Pourtant Le chant des souliers rouges ne parle pas seulement du difficile passage à l'âge adulte, mais plus largement de l'acceptation de soi et des autres. La professeur de flamenco, personne âgée, veut se sentir utile, faire la différence dans la vie de quelqu'un, exactement de la même façon que le héros. 


La danse pour renouer avec les autres et avec soi


L'histoire commence avec la brutale confrontation entre les rêves des personnages et la réalité : Kimitaka et Takara ont chacun une passion, qui ne fonctionne pas aussi bien qu'ils le voudraient. C'est même ce qui pousse le héros vers un comportement répréhensible, provoquant le rejet brutal de ses camarades.

Désoeuvrés, les deux ado échangent leurs chaussures, et symboliquement l'accès vers la discipline de l'autre. Ces chaussures, à la fois semblables - rouges avec un éclair - et différentes - des baskets et des chaussures de flamenco à talons - deviennent le lien qui les unis malgré la distance, qui va les pousser à changer. Leur couleur est celle du fil rouge qui relie deux personnes destinées l'une à l'autre : hasard ? Je ne pense pas.

Tout d'abord englué dans son auto-apitoiement, Kimitaka met du temps à se lancer avec les souliers rouges de Takara. Mais il finit par se lier avec une prof de flamenco désillusionnée elle aussi, son petit-fils qui se retrouve mis face à ses propres préjugés - un garçon avec des chaussures à talons de femme ?! -, des amis tout aussi parias et paumés que lui. 

À travers la danse flamenco, le héros se reconnecte aux autres et à lui-même, s'ouvre au monde. Aucun personnage n'est vraiment secondaire tant les histoires sont bien traitées, mais sans donner l'impression de s'éparpiller.

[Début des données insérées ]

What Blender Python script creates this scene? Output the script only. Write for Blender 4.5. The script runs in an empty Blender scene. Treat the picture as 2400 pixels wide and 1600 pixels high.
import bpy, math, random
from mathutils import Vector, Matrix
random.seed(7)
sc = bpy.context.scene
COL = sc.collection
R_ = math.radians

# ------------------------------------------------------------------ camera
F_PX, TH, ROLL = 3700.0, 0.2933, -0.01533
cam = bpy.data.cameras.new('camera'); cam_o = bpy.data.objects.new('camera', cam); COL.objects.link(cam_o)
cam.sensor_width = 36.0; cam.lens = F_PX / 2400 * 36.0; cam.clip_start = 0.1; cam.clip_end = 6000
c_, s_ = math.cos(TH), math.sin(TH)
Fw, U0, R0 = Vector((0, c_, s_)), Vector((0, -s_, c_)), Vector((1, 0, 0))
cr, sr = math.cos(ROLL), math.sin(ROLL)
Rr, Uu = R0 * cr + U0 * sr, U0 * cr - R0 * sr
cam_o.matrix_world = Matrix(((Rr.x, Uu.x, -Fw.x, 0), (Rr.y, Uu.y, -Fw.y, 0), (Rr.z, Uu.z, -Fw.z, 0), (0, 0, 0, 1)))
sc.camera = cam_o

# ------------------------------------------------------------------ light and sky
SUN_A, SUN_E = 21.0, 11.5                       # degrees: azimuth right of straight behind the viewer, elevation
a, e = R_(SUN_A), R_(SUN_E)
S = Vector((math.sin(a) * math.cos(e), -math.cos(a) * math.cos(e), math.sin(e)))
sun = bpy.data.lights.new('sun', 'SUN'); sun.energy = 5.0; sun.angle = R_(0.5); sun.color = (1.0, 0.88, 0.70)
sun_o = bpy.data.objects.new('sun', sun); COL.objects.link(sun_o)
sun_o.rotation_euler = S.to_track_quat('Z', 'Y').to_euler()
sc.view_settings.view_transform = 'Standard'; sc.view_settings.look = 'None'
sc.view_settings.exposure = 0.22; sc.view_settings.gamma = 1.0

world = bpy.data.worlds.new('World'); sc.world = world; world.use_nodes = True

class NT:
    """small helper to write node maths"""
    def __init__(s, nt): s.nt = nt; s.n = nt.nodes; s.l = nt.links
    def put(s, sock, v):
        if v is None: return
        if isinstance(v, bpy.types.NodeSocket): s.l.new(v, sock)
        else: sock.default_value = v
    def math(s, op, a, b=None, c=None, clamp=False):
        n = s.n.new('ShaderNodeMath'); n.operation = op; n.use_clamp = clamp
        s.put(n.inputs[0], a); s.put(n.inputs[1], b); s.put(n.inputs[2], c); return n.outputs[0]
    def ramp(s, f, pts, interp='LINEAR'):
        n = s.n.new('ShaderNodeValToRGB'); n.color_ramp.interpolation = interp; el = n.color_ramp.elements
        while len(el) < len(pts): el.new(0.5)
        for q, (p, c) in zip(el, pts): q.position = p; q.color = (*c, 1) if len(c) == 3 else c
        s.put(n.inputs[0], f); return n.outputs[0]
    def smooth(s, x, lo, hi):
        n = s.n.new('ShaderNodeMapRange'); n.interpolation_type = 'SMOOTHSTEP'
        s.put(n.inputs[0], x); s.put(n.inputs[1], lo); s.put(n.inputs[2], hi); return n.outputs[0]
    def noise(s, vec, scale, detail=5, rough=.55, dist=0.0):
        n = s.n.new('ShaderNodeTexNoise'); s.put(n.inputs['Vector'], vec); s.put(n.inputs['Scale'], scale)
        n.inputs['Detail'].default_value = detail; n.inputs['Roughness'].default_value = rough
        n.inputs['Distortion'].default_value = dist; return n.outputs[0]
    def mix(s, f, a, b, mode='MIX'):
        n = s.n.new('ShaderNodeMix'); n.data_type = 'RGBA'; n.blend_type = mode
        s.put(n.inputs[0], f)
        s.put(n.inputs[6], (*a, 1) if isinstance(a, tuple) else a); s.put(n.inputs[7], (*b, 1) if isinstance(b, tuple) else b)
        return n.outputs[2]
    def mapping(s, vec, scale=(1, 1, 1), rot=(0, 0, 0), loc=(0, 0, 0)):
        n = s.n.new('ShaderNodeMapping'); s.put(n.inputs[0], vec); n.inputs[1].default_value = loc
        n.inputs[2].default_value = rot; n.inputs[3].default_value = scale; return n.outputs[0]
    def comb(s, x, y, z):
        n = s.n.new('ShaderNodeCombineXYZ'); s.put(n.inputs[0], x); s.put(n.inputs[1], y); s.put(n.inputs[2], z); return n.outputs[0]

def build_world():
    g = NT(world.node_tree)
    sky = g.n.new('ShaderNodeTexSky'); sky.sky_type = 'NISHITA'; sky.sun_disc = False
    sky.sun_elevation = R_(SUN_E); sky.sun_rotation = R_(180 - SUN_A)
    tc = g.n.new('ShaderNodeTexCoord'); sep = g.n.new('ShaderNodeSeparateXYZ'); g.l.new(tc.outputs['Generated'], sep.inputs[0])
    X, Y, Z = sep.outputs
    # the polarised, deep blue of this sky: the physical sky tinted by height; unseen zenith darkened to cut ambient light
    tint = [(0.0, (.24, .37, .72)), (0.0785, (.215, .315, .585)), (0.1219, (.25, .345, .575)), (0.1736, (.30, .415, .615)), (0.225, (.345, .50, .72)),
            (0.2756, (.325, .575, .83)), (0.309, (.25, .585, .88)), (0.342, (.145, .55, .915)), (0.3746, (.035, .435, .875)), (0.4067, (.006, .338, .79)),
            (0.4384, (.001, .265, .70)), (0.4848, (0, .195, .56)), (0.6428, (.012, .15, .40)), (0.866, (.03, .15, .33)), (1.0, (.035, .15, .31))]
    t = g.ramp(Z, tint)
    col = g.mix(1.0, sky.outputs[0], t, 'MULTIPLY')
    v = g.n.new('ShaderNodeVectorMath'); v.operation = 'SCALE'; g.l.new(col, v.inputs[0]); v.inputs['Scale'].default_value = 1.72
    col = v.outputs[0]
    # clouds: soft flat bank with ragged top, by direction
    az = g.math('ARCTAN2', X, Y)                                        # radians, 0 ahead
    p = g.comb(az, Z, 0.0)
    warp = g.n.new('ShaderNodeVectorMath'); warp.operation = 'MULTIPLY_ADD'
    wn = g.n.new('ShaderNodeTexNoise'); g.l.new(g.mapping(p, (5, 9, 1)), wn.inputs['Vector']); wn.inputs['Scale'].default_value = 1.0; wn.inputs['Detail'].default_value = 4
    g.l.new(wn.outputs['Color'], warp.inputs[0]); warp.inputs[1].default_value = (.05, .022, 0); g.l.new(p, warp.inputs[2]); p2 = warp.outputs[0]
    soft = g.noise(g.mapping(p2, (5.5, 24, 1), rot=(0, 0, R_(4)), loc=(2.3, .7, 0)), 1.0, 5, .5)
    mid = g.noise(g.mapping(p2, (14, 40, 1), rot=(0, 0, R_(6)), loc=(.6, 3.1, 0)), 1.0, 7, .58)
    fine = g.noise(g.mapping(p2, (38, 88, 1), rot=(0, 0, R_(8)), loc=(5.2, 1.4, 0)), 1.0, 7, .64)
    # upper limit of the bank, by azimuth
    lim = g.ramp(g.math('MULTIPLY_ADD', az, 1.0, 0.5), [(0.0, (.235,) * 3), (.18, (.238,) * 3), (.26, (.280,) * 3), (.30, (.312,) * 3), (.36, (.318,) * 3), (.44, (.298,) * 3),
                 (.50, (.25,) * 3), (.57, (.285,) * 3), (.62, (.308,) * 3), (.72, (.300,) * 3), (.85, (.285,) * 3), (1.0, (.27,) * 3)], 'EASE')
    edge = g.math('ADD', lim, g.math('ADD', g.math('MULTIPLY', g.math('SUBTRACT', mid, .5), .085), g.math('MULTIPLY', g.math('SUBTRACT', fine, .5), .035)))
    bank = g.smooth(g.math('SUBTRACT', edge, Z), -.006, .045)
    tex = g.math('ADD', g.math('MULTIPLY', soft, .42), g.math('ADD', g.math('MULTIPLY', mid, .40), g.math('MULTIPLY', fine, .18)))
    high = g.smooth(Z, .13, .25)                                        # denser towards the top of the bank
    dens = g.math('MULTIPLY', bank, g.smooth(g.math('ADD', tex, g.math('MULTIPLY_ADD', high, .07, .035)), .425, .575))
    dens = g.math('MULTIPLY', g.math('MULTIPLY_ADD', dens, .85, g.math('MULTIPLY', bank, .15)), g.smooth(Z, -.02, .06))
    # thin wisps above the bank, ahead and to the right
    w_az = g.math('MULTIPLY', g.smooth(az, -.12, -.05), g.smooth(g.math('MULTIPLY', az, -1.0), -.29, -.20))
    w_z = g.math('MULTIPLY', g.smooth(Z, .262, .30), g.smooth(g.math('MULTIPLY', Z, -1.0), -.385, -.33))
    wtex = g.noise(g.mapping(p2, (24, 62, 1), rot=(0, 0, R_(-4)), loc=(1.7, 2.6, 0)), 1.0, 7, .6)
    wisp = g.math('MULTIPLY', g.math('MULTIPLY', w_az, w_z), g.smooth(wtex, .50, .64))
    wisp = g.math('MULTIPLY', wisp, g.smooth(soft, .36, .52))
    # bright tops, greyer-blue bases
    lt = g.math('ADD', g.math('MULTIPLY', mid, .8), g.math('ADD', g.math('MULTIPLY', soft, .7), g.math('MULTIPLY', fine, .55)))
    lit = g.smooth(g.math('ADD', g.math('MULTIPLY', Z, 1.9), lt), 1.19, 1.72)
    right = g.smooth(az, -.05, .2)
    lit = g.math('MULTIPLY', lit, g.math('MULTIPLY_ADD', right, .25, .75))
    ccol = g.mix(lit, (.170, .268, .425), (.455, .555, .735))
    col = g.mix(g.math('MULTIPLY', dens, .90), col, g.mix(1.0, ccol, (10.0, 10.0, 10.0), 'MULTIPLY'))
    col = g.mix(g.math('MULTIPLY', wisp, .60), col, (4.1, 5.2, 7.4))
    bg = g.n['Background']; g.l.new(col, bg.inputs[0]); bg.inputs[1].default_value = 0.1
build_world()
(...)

Pas de formule miracle pour autant, leur évolution est progressive et crédible. Peut-être parce qu'ils se lancent par désœuvrement plutôt que véritable passion, ils prennent la discipline telle qu'elle est, sans lui attribuer d'attentes irréalistes. Mizu Sahara a ici choisi la danse flamenco, mais aurait aussi bien pu prendre un autre sujet, d'ailleurs Takara de son côté vit un chemin similaire via le basketball. La découverte d'un endroit à eux, d'une communauté ouvre en tout cas des perspectives à des personnages blessés. 

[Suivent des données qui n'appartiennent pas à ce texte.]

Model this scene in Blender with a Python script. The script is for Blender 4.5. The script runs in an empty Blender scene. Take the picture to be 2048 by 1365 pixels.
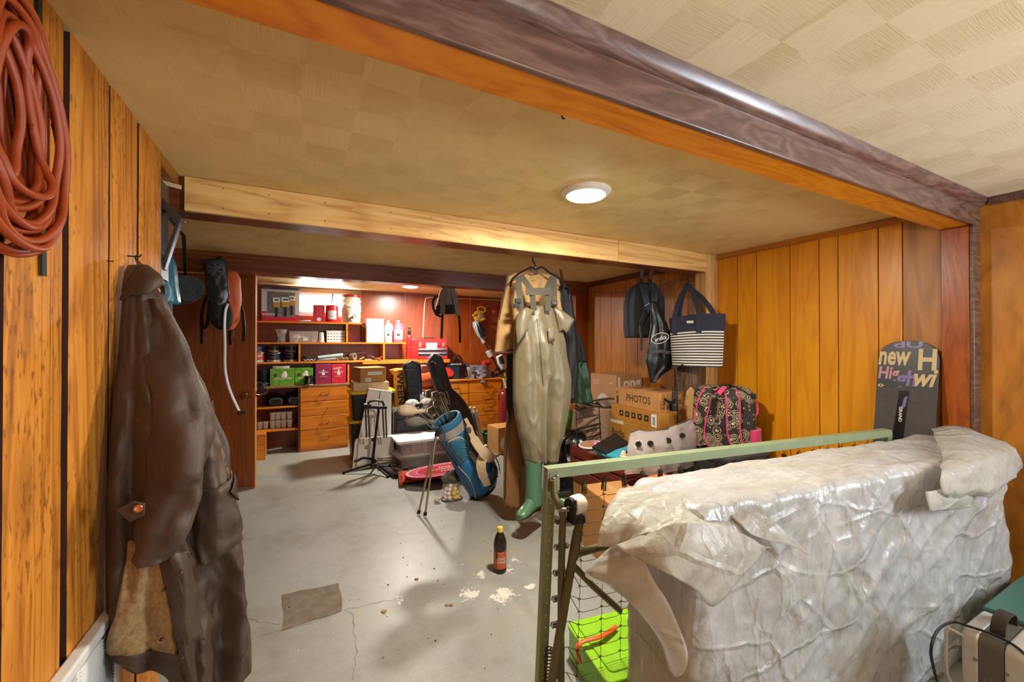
import bpy, math, random
from mathutils import Vector, Matrix, noise
V = Vector
PI = math.pi
random.seed(7)
SC = bpy.context.scene
COL = SC.collection

# ------------------------------------------------------------------ camera
FPX, YAW, PITCH, EYE = 813.0, math.radians(26.9), math.radians(.32), V((0, 0, 1.38))
FW = V((math.sin(YAW)*math.cos(PITCH), math.cos(YAW)*math.cos(PITCH), math.sin(PITCH)))
RT = V((math.cos(YAW), -math.sin(YAW), 0))
UP = RT.cross(FW)
cam = bpy.data.cameras.new('camera')
cam.sensor_width = 36.0
cam.lens = 36.0*FPX/2048
cam.clip_start = .02
camo = bpy.data.objects.new('camera', cam)
COL.objects.link(camo)
camo.matrix_world = Matrix(((RT.x, UP.x, -FW.x, EYE.x), (RT.y, UP.y, -FW.y, EYE.y), (RT.z, UP.z, -FW.z, EYE.z), (0, 0, 0, 1)))
SC.camera = camo

# ------------------------------------------------------------------ world, lamps, exposure
SC.view_settings.view_transform = 'Standard'
SC.view_settings.look = 'None'
SC.view_settings.gamma = 1.0
SC.view_settings.use_curve_mapping = False
SC.view_settings.exposure = 0.78
W = bpy.data.worlds.new('world')
SC.world = W
W.use_nodes = True
W.node_tree.nodes['Background'].inputs[0].default_value = (.86, .93, 1, 1)
W.node_tree.nodes['Background'].inputs[1].default_value = 15.0

def lamp(name, kind, loc, power, color, size=.2, size_y=None, aim=None, spread=None):
    d = bpy.data.lights.new(name, kind)
    d.energy = power
    d.color = color
    if kind == 'AREA':
        d.size = size
        if size_y:
            d.shape = 'RECTANGLE'
            d.size_y = size_y
        else:
            d.shape = 'DISK'
        if spread:
            d.spread = spread
    else:
        d.shadow_soft_size = size
    o = bpy.data.objects.new(name, d)
    o.location = loc
    if aim:
        o.rotation_euler = (V(aim)-V(loc)).to_track_quat('-Z', 'Y').to_euler()
    COL.objects.link(o)
    return o
lamp('main_ceiling_lamp_light', 'AREA', (1.264, 1.663, 2.112), 30, (1, .93, .80), .17, aim=(1.264, 1.663, 0))
lamp('back_ceiling_lamp_light', 'AREA', (1.232, 5.40, 2.112), 46, (1, .93, .82), .17, aim=(1.232, 5.40, 0))
lamp('near_fill_uplight', 'AREA', (.9, -1.5, 1.35), 29, (1, .93, .84), .6, aim=(1.0, -1.2, 2.15))  # added unseen fill light, bounced off the near ceiling
lamp('near_window_daylight', 'AREA', (3.25, -.9, 1.55), 85, (.74, .87, 1), .9, .8, aim=(1.0, -.2, 1.7))
lamp('back_window_daylight', 'AREA', (.29, 6.34, 1.94), 7, (.85, .93, 1), .62, .3, aim=(.3, 3.0, 1.2))

# ------------------------------------------------------------------ geometry helpers
def at(px, py, X=None, Y=None, Z=None):
    """point of the room that a photograph pixel shows on the plane X, Y or Z = const"""
    d = FW + RT*((px-1024)/FPX) + UP*((682.5-py)/FPX)
    if X is not None: t = (X-EYE.x)/d.x
    elif Y is not None: t = (Y-EYE.y)/d.y
    else: t = (Z-EYE.z)/d.z
    return EYE + d*t

def span(Y, x0, x1, yt, yb):
    ym, xm = (yt+yb)/2, (x0+x1)/2
    return at(x0, ym, Y=Y).x, at(x1, ym, Y=Y).x, at(xm, yb, Y=Y).z, at(xm, yt, Y=Y).z

def frame(n):
    n = n.normalized()
    a = V((0, 0, 1)) if abs(n.z) < .9 else V((1, 0, 0))
    u = n.cross(a).normalized()
    return u, n.cross(u).normalized()

class MB:
    def __init__(s):
        s.v, s.f, s.m = [], [], []
        s.cur = 0
    def mat(s, i):
        s.cur = i
        return s
    def add(s, vs, fs):
        b = len(s.v)
        s.v += [V(p) for p in vs]
        for f in fs:
            s.f.append([b+i for i in f])
            s.m.append(s.cur)
        return s
    def box(s, x0, x1, y0, y1, z0, z1, taper=0):
        t = taper
        vs = [(x0, y0, z0), (x1, y0, z0), (x1, y1, z0), (x0, y1, z0), (x0+t, y0+t, z1), (x1-t, y0+t, z1), (x1-t, y1-t, z1), (x0+t, y1-t, z1)]
        return s.add(vs, [(0, 3, 2, 1), (4, 5, 6, 7), (0, 1, 5, 4), (1, 2, 6, 5), (2, 3, 7, 6), (3, 0, 4, 7)])
    def obox(s, c, u, v, w):
        c, u, v, w = V(c), V(u), V(v), V(w)
        vs = [c-u-v-w, c+u-v-w, c+u+v-w, c-u+v-w, c-u-v+w, c+u-v+w, c+u+v+w, c-u+v+w]
        return s.add(vs, [(0, 3, 2, 1), (4, 5, 6, 7), (0, 1, 5, 4), (1, 2, 6, 5), (2, 3, 7, 6), (3, 0, 4, 7)])
    def bar(s, a, b, w, h, up=(0, 0, 1)):
        a, b = V(a), V(b)
        d = (b-a)
        n = d.normalized()
        u = n.cross(V(up))
        if u.length < 1e-4: u = n.cross(V((1, 0, 0)))
        u.normalize()
        v = u.cross(n)
        return s.obox((a+b)/2, d/2, u*w/2, v*h/2)
    def hexa(s, p):
        return s.add(p, [(0, 3, 2, 1), (4, 5, 6, 7), (0, 1, 5, 4), (1, 2, 6, 5), (2, 3, 7, 6), (3, 0, 4, 7)])
    def loft(s, rings, closed=True, cap0=True, cap1=True):
        n = len(rings[0])
        b = len(s.v)
        for r in rings: s.v += [V(p) for p in r]
        for i in range(len(rings)-1):
            for j in range(n if closed else n-1):
                k = (j+1) % n
                s.f.append([b+i*n+j, b+i*n+k, b+(i+1)*n+k, b+(i+1)*n+j])
                s.m.append(s.cur)
        if closed and cap0:
            s.f.append([b+j for j in range(n)][::-1]); s.m.append(s.cur)
        if closed and cap1:
            s.f.append([b+(len(rings)-1)*n+j for j in range(n)]); s.m.append(s.cur)
        return s
    def tube(s, pts, r, n=8, closed=False, caps=True, flat=1.0, up=None):
        pts = [V(p) for p in pts]
        N = len(pts)
        rr = r if isinstance(r, (list, tuple)) else [r]*N
        u = None
        rings = []
        for i in range(N):
            if closed: d = pts[(i+1) % N]-pts[i-1]
            else: d = pts[min(i+1, N-1)]-pts[max(i-1, 0)]
            if d.length < 1e-9: d = V((0, 0, 1))
            d.normalize()
            if up is not None:
                u = d.cross(V(up))
                if u.length < 1e-4: u = frame(d)[0]
                u.normalize()
            elif u is None: u = frame(d)[0]
            else:
                u = (u-d*u.dot(d))
                u = u.normalized() if u.length > 1e-6 else frame(d)[0]
            w = d.cross(u)
            rings.append([pts[i]+(u*math.cos(2*PI*j/n)+w*math.sin(2*PI*j/n)*flat)*rr[i] for j in range(n)])
        if closed:
            rings.append(rings[0])
            return s.loft(rings, True, False, False)
        return s.loft(rings, True, caps, caps)
    def strap(s, pts, w, t, side):
        """flat band through pts; side = width direction (vector or list of vectors)"""
        pts = [V(p) for p in pts]
        N = len(pts)
        rings = []
        for i in range(N):
            d = (pts[min(i+1, N-1)]-pts[max(i-1, 0)]).normalized()
            sd = V(side[i] if isinstance(side, list) else side)
            sd = (sd-d*sd.dot(d)).normalized()
            nn = d.cross(sd)
            ww = w[i] if isinstance(w, list) else w
            rings.append([pts[i]+sd*ww/2+nn*t/2, pts[i]-sd*ww/2+nn*t/2, pts[i]-sd*ww/2-nn*t/2, pts[i]+sd*ww/2-nn*t/2])
        return s.loft(rings)
    def lathe(s, prof, c=(0, 0, 0), n=24, axis=(0, 0, 1), sx=1.0, sy=1.0, caps=True):
        c, a = V(c), V(axis).normalized()
        if abs(a.z) > .999: u, w = V((1, 0, 0)), V((0, 1, 0))
        else: u, w = frame(a)
        rings = [[c+a*z+(u*math.cos(2*PI*j/n)*sx+w*math.sin(2*PI*j/n)*sy)*r for j in range(n)] for r, z in prof]
        return s.loft(rings, True, caps, caps)
    def cyl(s, a, b, r, n=16, r1=None):
        return s.tube([a, b], [r, r if r1 is None else r1], n)
    def ball(s, c, r, n=12, k=8, sx=1, sy=1, sz=1):
        rings = []
        for i in range(k+1):
            t = -PI/2+PI*i/k
            q = max(math.cos(t), .02)
            rings.append([(c[0]+r*sx*q*math.cos(2*PI*j/n), c[1]+r*sy*q*math.sin(2*PI*j/n), c[2]+r*sz*math.sin(t)) for j in range(n)])
        return s.loft(rings)
    def grid(s, fn, nu, nv):
        vs = [V(fn(i/nu, j/nv)) for j in range(nv+1) for i in range(nu+1)]
        fs = [(j*(nu+1)+i, j*(nu+1)+i+1, (j+1)*(nu+1)+i+1, (j+1)*(nu+1)+i) for j in range(nv) for i in range(nu)]
        return s.add(vs, fs)
    def poly(s, pts, d):
        """extrude planar polygon by vector d"""
        pts = [V(p) for p in pts]
        d = V(d)
        n = len(pts)
        fs = [list(range(n))[::-1], list(range(n, 2*n))]+[(i, (i+1) % n, n+(i+1) % n, n+i) for i in range(n)]
        return s.add(pts+[p+d for p in pts], fs)
    def rbox(s, c, hx, hy, hz, r, n=4, R=None):
        """box with rounded vertical edges"""
        pts = []
        for cx, cy, a0 in ((hx-r, hy-r, 0), (-hx+r, hy-r, 90), (-hx+r, -hy+r, 180), (hx-r, -hy+r, 270)):
            for k in range(n+1):
                a = math.radians(a0+90*k/n)
                pts.append((cx+r*math.cos(a), cy+r*math.sin(a)))
        R = R or Matrix.Identity(3)
        c = V(c)
        return s.loft([[c+R @ V((x*q, y*q, z)) for x, y in pts] for q, z in ((1, -hz), (1, hz))])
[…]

À travers ses personnages perdus, Mizu Sahara présente une histoire universelle : la recherche d'un sens à sa vie, la volonté de faire une différence, même minime. Elle présente ces réflexions avec justesse, poésie et espoir, en cassant au passage les stéréotypes de genre - un garçon avec des chaussures de femme, une fille plus grande que la moyenne - ou ceux des romances, le tout avec un trait superbe et délicat.